Job:
Output every line below without omitting or altering anything.

········

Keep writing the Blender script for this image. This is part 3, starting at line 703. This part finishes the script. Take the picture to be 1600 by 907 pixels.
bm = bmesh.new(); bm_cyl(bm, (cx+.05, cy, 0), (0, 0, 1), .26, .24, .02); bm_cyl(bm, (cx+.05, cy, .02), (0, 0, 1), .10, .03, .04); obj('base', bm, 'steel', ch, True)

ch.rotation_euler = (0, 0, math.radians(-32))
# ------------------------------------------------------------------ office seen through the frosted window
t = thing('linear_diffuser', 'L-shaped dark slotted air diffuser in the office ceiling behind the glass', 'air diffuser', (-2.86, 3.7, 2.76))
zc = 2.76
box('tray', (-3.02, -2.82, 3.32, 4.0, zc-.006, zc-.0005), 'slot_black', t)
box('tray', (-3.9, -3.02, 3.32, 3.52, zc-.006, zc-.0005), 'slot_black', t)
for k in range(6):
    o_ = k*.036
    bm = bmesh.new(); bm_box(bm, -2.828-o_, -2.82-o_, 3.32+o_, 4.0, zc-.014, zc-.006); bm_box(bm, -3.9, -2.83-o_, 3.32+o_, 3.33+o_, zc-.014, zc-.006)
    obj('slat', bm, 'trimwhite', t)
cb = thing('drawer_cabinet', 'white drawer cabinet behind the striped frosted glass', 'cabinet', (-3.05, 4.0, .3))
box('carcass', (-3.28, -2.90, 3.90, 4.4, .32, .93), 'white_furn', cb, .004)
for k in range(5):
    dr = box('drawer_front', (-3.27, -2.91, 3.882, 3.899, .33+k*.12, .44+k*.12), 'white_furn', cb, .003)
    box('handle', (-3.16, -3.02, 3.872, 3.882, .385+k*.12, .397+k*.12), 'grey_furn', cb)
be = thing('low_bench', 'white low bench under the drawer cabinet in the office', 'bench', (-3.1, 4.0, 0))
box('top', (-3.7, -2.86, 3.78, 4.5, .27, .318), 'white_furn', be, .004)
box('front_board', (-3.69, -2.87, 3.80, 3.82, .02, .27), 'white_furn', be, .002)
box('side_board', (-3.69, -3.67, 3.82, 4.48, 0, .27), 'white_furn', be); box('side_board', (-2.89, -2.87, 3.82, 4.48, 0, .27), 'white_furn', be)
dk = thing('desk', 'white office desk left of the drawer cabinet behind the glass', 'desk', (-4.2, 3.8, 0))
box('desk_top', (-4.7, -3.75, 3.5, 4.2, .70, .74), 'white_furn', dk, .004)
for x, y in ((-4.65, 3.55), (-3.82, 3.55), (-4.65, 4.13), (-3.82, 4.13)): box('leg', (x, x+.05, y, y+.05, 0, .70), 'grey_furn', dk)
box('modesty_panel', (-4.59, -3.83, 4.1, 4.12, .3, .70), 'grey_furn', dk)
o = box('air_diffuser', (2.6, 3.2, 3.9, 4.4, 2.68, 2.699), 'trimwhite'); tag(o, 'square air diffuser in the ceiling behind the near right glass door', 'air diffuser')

········

Task result:
Keep writing the Blender script for this image. This is part 3, starting at line 703. This part finishes the script. Take the picture to be 1600 by 907 pixels.
bm = bmesh.new(); bm_cyl(bm, (cx+.05, cy, 0), (0, 0, 1), .26, .24, .02); bm_cyl(bm, (cx+.05, cy, .02), (0, 0, 1), .10, .03, .04); obj('base', bm, 'steel', ch, True)

ch.rotation_euler = (0, 0, math.radians(-32))
# ------------------------------------------------------------------ office seen through the frosted window
t = thing('linear_diffuser', 'L-shaped dark slotted air diffuser in the office ceiling behind the glass', 'air diffuser', (-2.86, 3.7, 2.76))
zc = 2.76
box('tray', (-3.02, -2.82, 3.32, 4.0, zc-.006, zc-.0005), 'slot_black', t)
box('tray', (-3.9, -3.02, 3.32, 3.52, zc-.006, zc-.0005), 'slot_black', t)
for k in range(6):
    o_ = k*.036
    bm = bmesh.new(); bm_box(bm, -2.828-o_, -2.82-o_, 3.32+o_, 4.0, zc-.014, zc-.006); bm_box(bm, -3.9, -2.83-o_, 3.32+o_, 3.33+o_, zc-.014, zc-.006)
    obj('slat', bm, 'trimwhite', t)
cb = thing('drawer_cabinet', 'white drawer cabinet behind the striped frosted glass', 'cabinet', (-3.05, 4.0, .3))
box('carcass', (-3.28, -2.90, 3.90, 4.4, .32, .93), 'white_furn', cb, .004)
for k in range(5):
    dr = box('drawer_front', (-3.27, -2.91, 3.882, 3.899, .33+k*.12, .44+k*.12), 'white_furn', cb, .003)
    box('handle', (-3.16, -3.02, 3.872, 3.882, .385+k*.12, .397+k*.12), 'grey_furn', cb)
be = thing('low_bench', 'white low bench under the drawer cabinet in the office', 'bench', (-3.1, 4.0, 0))
box('top', (-3.7, -2.86, 3.78, 4.5, .27, .318), 'white_furn', be, .004)
box('front_board', (-3.69, -2.87, 3.80, 3.82, .02, .27), 'white_furn', be, .002)
box('side_board', (-3.69, -3.67, 3.82, 4.48, 0, .27), 'white_furn', be); box('side_board', (-2.89, -2.87, 3.82, 4.48, 0, .27), 'white_furn', be)
dk = thing('desk', 'white office desk left of the drawer cabinet behind the glass', 'desk', (-4.2, 3.8, 0))
box('desk_top', (-4.7, -3.75, 3.5, 4.2, .70, .74), 'white_furn', dk, .004)
for x, y in ((-4.65, 3.55), (-3.82, 3.55), (-4.65, 4.13), (-3.82, 4.13)): box('leg', (x, x+.05, y, y+.05, 0, .70), 'grey_furn', dk)
box('modesty_panel', (-4.59, -3.83, 4.1, 4.12, .3, .70), 'grey_furn', dk)
o = box('air_diffuser', (2.6, 3.2, 3.9, 4.4, 2.68, 2.699), 'trimwhite'); tag(o, 'square air diffuser in the ceiling behind the near right glass door', 'air diffuser')